Half-metallicity and magnetism of CoFeHfGe novel quaternary Heusler alloy in bulk form as well as (100) and (001) surfaces: An ab initio study

Abstract

In this study, we investigated the electronic and magnetic nature of the LiMgPdSn-type CoFeHfGe quaternary Heusler alloy in the bulk form as well as the (100) and (001) surfaces using density functional theory within the generalized gradient approximation scheme. The bulk CoFeHfGe alloy was predicted to exhibit half-metallic behavior with an electronic band gap of 0.37 eV and 100% spin-polarization at an equilibrium lattice parameter of 6.08 Å. The elastic constants and phonon dispersion confirmed the mechanical and dynamical stability of the bulk form considered. The total magnetic moment was determined as 1μB/f.u. for the CoFeHfGe alloy.
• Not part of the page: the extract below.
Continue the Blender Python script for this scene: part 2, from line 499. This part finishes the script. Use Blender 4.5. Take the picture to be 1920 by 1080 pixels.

The atomic relaxation and surface energy were investigated for the (100) and (001) surfaces of the CoFeHfGe alloy, and the results indicated that the slabs are stable, where CoFe (001) has the lowest surface energy among all of the terminations. For (100) and (001) slabs of the CoFeHfGe alloy, we found that the half-metallicity is destroyed due to the surface states and the HfGe (100) slab has the highest spin polarization of 90.72%, and thus it can be used in giant magnetoresistance devices. The magnetic moments in the layers of the HfGe (100) slabs are similar to the corresponding bulk and magnetic moments of the surface atoms, where they tend to increase with depth in the CoFe (100) slab.